With world No. 4 Rory McIlroy calling his putting at the PGA “pathetic” after he missed the cut, that part of his game is becoming a sore spot.

He said on Friday that he had hoped to take a couple of weeks off before a week of preparation for the first event of the FedEx Cup Playoffs. Now he’s not so sure.

“I just need to figure out what to do on the greens,” he said. “I need to have a long, hard think about that.”

Phil Mickelson played with McIlroy the first two rounds of the PGA and sympathized with his struggles.

“We all have periods where we have mental blocks on the greens,” Mickelson said. “Right now he’s so tentative through impact. He’s just not confident. … You watch him with the driver and it’s the sweetest thing you can imagine. … He’s just not striking his putts with the same confidence he’s striking his driver.”

Olympics excite Harrington

Ireland’s Padraig Harrington is getting an unexpected opportunity to play in the Olympics because of three Irish withdrawals, and he plans to take full advantage of the experience, well beyond the golf. He said he and his family will be in Rio de Janeiro for the entire Games.

“The first week will be all business, but hopefully the second week we’ll have a good week,” he said at Baltusrol.

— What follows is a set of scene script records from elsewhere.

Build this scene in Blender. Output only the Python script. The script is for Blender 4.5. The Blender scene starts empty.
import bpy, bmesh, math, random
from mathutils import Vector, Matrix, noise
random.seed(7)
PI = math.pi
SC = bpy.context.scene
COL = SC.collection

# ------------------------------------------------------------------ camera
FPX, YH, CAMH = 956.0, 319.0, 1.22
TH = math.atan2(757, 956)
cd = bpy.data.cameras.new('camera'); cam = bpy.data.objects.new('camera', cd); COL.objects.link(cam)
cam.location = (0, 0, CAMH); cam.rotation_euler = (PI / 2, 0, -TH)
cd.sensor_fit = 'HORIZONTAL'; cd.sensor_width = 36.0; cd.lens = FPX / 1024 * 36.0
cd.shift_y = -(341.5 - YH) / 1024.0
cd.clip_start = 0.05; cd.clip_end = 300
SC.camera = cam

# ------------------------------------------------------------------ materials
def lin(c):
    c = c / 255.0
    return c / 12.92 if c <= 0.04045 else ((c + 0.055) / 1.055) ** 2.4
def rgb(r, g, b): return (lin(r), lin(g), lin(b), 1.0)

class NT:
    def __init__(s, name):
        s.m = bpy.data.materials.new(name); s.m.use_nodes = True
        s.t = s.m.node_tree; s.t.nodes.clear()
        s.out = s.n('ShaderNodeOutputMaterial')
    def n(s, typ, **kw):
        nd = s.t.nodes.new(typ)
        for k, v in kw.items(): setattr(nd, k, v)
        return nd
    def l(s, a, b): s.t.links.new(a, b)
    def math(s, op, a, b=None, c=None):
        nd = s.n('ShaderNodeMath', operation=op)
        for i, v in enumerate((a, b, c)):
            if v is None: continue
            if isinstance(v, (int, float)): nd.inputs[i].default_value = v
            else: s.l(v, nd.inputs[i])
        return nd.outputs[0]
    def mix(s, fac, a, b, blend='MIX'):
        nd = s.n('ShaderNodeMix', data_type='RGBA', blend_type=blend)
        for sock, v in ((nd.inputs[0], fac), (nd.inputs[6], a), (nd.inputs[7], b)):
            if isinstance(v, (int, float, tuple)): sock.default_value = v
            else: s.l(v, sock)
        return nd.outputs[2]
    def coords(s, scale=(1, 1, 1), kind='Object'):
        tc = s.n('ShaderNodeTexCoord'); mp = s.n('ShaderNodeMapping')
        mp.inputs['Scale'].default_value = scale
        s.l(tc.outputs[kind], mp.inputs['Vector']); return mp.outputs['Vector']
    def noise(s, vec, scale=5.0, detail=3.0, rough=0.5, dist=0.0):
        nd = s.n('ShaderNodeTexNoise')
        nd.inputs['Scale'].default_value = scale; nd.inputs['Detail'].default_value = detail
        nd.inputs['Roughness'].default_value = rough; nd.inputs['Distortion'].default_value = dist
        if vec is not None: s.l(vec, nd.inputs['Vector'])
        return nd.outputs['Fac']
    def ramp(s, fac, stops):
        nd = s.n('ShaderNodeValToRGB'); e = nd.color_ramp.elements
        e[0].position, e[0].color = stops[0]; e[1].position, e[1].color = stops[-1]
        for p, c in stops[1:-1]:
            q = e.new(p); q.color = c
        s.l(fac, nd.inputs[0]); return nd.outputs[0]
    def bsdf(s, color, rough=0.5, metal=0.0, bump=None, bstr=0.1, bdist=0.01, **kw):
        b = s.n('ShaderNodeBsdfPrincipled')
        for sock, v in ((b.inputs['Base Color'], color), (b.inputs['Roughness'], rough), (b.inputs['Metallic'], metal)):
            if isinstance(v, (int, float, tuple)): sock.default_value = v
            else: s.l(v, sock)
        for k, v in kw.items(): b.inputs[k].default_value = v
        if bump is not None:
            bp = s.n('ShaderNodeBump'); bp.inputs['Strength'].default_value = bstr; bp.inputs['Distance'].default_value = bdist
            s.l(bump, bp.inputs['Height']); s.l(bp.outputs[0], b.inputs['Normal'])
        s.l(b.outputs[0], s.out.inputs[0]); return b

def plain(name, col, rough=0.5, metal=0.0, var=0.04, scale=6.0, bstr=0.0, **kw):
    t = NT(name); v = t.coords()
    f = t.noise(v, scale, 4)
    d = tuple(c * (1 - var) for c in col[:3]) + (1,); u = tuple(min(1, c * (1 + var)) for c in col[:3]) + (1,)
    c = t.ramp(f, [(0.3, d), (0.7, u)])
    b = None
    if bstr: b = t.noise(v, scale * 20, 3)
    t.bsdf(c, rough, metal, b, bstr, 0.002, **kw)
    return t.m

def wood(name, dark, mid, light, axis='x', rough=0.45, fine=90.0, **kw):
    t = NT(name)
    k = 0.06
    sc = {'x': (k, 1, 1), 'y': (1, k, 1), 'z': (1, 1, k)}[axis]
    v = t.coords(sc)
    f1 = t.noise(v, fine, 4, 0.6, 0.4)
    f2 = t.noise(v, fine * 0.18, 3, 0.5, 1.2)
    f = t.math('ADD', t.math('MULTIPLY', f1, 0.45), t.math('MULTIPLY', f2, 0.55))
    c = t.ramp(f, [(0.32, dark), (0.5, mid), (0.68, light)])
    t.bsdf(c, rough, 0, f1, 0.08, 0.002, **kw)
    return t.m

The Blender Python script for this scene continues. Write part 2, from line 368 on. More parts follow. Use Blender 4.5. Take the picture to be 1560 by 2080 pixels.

“Table tennis, gymnastics, diving, velodrome, boxing; I’m sure I’m missing out on one or two. I’m just trying to do two things a day the second week.”

Harrington was ranked 150th in the world heading into the PGA, but became an Olympian for the combined Northern Ireland/Republic of Ireland team when McIlroy, Shane Lowry and Graeme McDowell chose not to play. Harrington will have a teammate in Seamus Power, whom he hasn’t met.

Only in New Jersey?

There was a heavy green screen near the scoring area at Baltusrol. Fans could yell out to the players when they arrived, but they couldn’t been seen. The anonymity seemed to make them all the more bold.

In a rarity, adults and children were calling out for the players’ hats. On Sunday after his round, Colt Knost threw his over and said, “Good luck with that. Pretty gross.” Mickelson’s caddie, Jim “Bones” Mackay, contributed his cap. The caddies tossed over plenty of balls and gloves.

One guy was quite the comedian. “I’ll take a 9-iron if you can’t find a ball,” he said. And later, “I’ll buy that driver for $50.”